→ **DATASET CONTENT**:
BEGIN
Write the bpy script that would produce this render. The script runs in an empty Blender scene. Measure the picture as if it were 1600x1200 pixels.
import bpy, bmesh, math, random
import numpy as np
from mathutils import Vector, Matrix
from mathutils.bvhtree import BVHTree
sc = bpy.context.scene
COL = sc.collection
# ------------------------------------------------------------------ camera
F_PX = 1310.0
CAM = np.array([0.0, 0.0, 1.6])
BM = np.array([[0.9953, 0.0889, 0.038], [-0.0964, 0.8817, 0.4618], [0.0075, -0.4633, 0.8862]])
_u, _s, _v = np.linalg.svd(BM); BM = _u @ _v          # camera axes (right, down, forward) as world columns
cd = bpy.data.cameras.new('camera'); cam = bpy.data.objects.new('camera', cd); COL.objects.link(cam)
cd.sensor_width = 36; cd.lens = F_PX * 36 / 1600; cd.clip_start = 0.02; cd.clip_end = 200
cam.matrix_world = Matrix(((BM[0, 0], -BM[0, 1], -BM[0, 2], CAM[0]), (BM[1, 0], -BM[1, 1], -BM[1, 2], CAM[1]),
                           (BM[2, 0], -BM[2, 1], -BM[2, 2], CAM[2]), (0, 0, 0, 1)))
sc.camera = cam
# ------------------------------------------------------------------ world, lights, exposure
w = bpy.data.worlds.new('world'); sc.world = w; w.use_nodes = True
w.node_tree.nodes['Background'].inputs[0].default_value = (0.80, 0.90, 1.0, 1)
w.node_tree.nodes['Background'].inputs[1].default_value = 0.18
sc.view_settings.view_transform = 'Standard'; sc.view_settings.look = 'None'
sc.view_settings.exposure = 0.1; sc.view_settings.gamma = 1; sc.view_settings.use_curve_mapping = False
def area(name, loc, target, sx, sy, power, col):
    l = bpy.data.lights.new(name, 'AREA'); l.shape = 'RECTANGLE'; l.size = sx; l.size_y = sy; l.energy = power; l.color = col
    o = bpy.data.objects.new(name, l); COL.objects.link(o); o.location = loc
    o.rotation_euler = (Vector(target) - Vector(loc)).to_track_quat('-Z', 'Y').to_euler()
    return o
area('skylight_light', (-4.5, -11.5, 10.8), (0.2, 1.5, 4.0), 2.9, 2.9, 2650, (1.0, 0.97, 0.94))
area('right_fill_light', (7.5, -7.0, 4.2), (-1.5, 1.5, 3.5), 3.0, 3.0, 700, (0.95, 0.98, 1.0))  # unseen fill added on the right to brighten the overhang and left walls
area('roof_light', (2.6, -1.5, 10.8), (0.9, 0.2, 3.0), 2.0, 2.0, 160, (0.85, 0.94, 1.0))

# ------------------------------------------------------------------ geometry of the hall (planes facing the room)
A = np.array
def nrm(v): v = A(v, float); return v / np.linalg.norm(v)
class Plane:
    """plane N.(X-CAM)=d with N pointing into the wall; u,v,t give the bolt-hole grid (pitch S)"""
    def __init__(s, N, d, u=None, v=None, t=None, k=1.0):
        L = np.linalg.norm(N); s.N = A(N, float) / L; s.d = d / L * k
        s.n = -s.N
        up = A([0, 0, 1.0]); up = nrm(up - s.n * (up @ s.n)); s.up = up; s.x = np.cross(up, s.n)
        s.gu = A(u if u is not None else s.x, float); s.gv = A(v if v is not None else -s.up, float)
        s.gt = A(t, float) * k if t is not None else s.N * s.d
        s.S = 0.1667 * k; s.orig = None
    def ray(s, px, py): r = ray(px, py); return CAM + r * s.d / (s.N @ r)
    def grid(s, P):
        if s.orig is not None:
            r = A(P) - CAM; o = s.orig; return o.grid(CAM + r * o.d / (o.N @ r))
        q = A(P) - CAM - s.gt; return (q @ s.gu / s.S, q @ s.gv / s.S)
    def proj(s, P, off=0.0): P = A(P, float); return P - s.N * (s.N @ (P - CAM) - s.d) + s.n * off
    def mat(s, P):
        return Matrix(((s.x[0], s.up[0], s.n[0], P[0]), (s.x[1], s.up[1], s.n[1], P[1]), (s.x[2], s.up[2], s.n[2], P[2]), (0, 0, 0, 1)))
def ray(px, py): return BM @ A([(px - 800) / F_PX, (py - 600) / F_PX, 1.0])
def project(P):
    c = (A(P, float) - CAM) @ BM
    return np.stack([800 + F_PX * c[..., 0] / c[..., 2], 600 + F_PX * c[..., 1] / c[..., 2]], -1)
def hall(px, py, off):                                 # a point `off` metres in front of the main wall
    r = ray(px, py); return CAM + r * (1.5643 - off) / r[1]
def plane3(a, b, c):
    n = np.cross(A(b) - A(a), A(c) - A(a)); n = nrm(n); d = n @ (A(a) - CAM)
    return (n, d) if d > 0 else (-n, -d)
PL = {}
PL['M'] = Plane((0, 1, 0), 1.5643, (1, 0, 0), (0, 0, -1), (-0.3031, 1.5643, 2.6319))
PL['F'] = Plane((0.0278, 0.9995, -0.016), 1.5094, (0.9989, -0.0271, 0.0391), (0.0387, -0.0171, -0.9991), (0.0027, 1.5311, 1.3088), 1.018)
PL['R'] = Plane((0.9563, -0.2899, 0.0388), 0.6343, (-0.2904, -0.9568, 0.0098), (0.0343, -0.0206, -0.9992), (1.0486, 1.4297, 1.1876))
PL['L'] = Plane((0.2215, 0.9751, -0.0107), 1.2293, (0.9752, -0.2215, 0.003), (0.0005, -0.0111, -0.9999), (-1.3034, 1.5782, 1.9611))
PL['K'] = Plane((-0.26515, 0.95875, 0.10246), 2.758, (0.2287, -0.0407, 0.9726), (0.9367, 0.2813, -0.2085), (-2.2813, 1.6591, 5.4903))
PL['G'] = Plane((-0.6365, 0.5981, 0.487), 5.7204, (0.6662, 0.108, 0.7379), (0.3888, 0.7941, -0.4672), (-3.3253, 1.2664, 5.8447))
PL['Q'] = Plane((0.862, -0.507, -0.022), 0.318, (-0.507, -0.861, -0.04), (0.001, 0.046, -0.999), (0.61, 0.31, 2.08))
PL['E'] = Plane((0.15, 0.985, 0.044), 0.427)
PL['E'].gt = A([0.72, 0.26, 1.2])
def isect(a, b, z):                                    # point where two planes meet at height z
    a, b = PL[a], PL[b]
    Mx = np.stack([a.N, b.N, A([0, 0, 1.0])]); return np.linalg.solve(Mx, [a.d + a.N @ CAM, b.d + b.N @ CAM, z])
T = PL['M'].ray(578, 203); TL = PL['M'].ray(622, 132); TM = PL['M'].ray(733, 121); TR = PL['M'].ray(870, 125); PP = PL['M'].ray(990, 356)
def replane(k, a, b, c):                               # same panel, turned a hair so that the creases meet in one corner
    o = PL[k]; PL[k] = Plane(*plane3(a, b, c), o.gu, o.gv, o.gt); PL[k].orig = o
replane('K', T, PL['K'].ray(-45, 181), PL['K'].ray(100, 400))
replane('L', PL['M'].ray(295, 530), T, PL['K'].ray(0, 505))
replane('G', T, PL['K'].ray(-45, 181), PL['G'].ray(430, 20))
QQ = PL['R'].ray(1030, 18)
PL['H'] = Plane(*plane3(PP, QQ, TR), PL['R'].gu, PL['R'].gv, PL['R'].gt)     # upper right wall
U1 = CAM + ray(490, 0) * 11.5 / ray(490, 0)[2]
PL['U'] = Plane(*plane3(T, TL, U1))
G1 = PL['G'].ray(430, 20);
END
→ **WHAT YOU WILL DO**: Copy all data exactly, start to finish.

→ **CORRECT RESULT**:
Write the bpy script that would produce this render. The script runs in an empty Blender scene. Measure the picture as if it were 1600x1200 pixels.
import bpy, bmesh, math, random
import numpy as np
from mathutils import Vector, Matrix
from mathutils.bvhtree import BVHTree
sc = bpy.context.scene
COL = sc.collection
# ------------------------------------------------------------------ camera
F_PX = 1310.0
CAM = np.array([0.0, 0.0, 1.6])
BM = np.array([[0.9953, 0.0889, 0.038], [-0.0964, 0.8817, 0.4618], [0.0075, -0.4633, 0.8862]])
_u, _s, _v = np.linalg.svd(BM); BM = _u @ _v          # camera axes (right, down, forward) as world columns
cd = bpy.data.cameras.new('camera'); cam = bpy.data.objects.new('camera', cd); COL.objects.link(cam)
cd.sensor_width = 36; cd.lens = F_PX * 36 / 1600; cd.clip_start = 0.02; cd.clip_end = 200
cam.matrix_world = Matrix(((BM[0, 0], -BM[0, 1], -BM[0, 2], CAM[0]), (BM[1, 0], -BM[1, 1], -BM[1, 2], CAM[1]),
                           (BM[2, 0], -BM[2, 1], -BM[2, 2], CAM[2]), (0, 0, 0, 1)))
sc.camera = cam
# ------------------------------------------------------------------ world, lights, exposure
w = bpy.data.worlds.new('world'); sc.world = w; w.use_nodes = True
w.node_tree.nodes['Background'].inputs[0].default_value = (0.80, 0.90, 1.0, 1)
w.node_tree.nodes['Background'].inputs[1].default_value = 0.18
sc.view_settings.view_transform = 'Standard'; sc.view_settings.look = 'None'
sc.view_settings.exposure = 0.1; sc.view_settings.gamma = 1; sc.view_settings.use_curve_mapping = False
def area(name, loc, target, sx, sy, power, col):
    l = bpy.data.lights.new(name, 'AREA'); l.shape = 'RECTANGLE'; l.size = sx; l.size_y = sy; l.energy = power; l.color = col
    o = bpy.data.objects.new(name, l); COL.objects.link(o); o.location = loc
    o.rotation_euler = (Vector(target) - Vector(loc)).to_track_quat('-Z', 'Y').to_euler()
    return o
area('skylight_light', (-4.5, -11.5, 10.8), (0.2, 1.5, 4.0), 2.9, 2.9, 2650, (1.0, 0.97, 0.94))
area('right_fill_light', (7.5, -7.0, 4.2), (-1.5, 1.5, 3.5), 3.0, 3.0, 700, (0.95, 0.98, 1.0))  # unseen fill added on the right to brighten the overhang and left walls
area('roof_light', (2.6, -1.5, 10.8), (0.9, 0.2, 3.0), 2.0, 2.0, 160, (0.85, 0.94, 1.0))

# ------------------------------------------------------------------ geometry of the hall (planes facing the room)
A = np.array
def nrm(v): v = A(v, float); return v / np.linalg.norm(v)
class Plane:
    """plane N.(X-CAM)=d with N pointing into the wall; u,v,t give the bolt-hole grid (pitch S)"""
    def __init__(s, N, d, u=None, v=None, t=None, k=1.0):
        L = np.linalg.norm(N); s.N = A(N, float) / L; s.d = d / L * k
        s.n = -s.N
        up = A([0, 0, 1.0]); up = nrm(up - s.n * (up @ s.n)); s.up = up; s.x = np.cross(up, s.n)
        s.gu = A(u if u is not None else s.x, float); s.gv = A(v if v is not None else -s.up, float)
        s.gt = A(t, float) * k if t is not None else s.N * s.d
        s.S = 0.1667 * k; s.orig = None
    def ray(s, px, py): r = ray(px, py); return CAM + r * s.d / (s.N @ r)
    def grid(s, P):
        if s.orig is not None:
            r = A(P) - CAM; o = s.orig; return o.grid(CAM + r * o.d / (o.N @ r))
        q = A(P) - CAM - s.gt; return (q @ s.gu / s.S, q @ s.gv / s.S)
    def proj(s, P, off=0.0): P = A(P, float); return P - s.N * (s.N @ (P - CAM) - s.d) + s.n * off
    def mat(s, P):
        return Matrix(((s.x[0], s.up[0], s.n[0], P[0]), (s.x[1], s.up[1], s.n[1], P[1]), (s.x[2], s.up[2], s.n[2], P[2]), (0, 0, 0, 1)))
def ray(px, py): return BM @ A([(px - 800) / F_PX, (py - 600) / F_PX, 1.0])
def project(P):
    c = (A(P, float) - CAM) @ BM
    return np.stack([800 + F_PX * c[..., 0] / c[..., 2], 600 + F_PX * c[..., 1] / c[..., 2]], -1)
def hall(px, py, off):                                 # a point `off` metres in front of the main wall
    r = ray(px, py); return CAM + r * (1.5643 - off) / r[1]
def plane3(a, b, c):
    n = np.cross(A(b) - A(a), A(c) - A(a)); n = nrm(n); d = n @ (A(a) - CAM)
    return (n, d) if d > 0 else (-n, -d)
PL = {}
PL['M'] = Plane((0, 1, 0), 1.5643, (1, 0, 0), (0, 0, -1), (-0.3031, 1.5643, 2.6319))
PL['F'] = Plane((0.0278, 0.9995, -0.016), 1.5094, (0.9989, -0.0271, 0.0391), (0.0387, -0.0171, -0.9991), (0.0027, 1.5311, 1.3088), 1.018)
PL['R'] = Plane((0.9563, -0.2899, 0.0388), 0.6343, (-0.2904, -0.9568, 0.0098), (0.0343, -0.0206, -0.9992), (1.0486, 1.4297, 1.1876))
PL['L'] = Plane((0.2215, 0.9751, -0.0107), 1.2293, (0.9752, -0.2215, 0.003), (0.0005, -0.0111, -0.9999), (-1.3034, 1.5782, 1.9611))
PL['K'] = Plane((-0.26515, 0.95875, 0.10246), 2.758, (0.2287, -0.0407, 0.9726), (0.9367, 0.2813, -0.2085), (-2.2813, 1.6591, 5.4903))
PL['G'] = Plane((-0.6365, 0.5981, 0.487), 5.7204, (0.6662, 0.108, 0.7379), (0.3888, 0.7941, -0.4672), (-3.3253, 1.2664, 5.8447))
PL['Q'] = Plane((0.862, -0.507, -0.022), 0.318, (-0.507, -0.861, -0.04), (0.001, 0.046, -0.999), (0.61, 0.31, 2.08))
PL['E'] = Plane((0.15, 0.985, 0.044), 0.427)
PL['E'].gt = A([0.72, 0.26, 1.2])
def isect(a, b, z):                                    # point where two planes meet at height z
    a, b = PL[a], PL[b]
    Mx = np.stack([a.N, b.N, A([0, 0, 1.0])]); return np.linalg.solve(Mx, [a.d + a.N @ CAM, b.d + b.N @ CAM, z])
T = PL['M'].ray(578, 203); TL = PL['M'].ray(622, 132); TM = PL['M'].ray(733, 121); TR = PL['M'].ray(870, 125); PP = PL['M'].ray(990, 356)
def replane(k, a, b, c):                               # same panel, turned a hair so that the creases meet in one corner
    o = PL[k]; PL[k] = Plane(*plane3(a, b, c), o.gu, o.gv, o.gt); PL[k].orig = o
replane('K', T, PL['K'].ray(-45, 181), PL['K'].ray(100, 400))
replane('L', PL['M'].ray(295, 530), T, PL['K'].ray(0, 505))
replane('G', T, PL['K'].ray(-45, 181), PL['G'].ray(430, 20))
QQ = PL['R'].ray(1030, 18)
PL['H'] = Plane(*plane3(PP, QQ, TR), PL['R'].gu, PL['R'].gv, PL['R'].gt)     # upper right wall
U1 = CAM + ray(490, 0) * 11.5 / ray(490, 0)[2]
PL['U'] = Plane(*plane3(T, TL, U1))
G1 = PL['G'].ray(430, 20);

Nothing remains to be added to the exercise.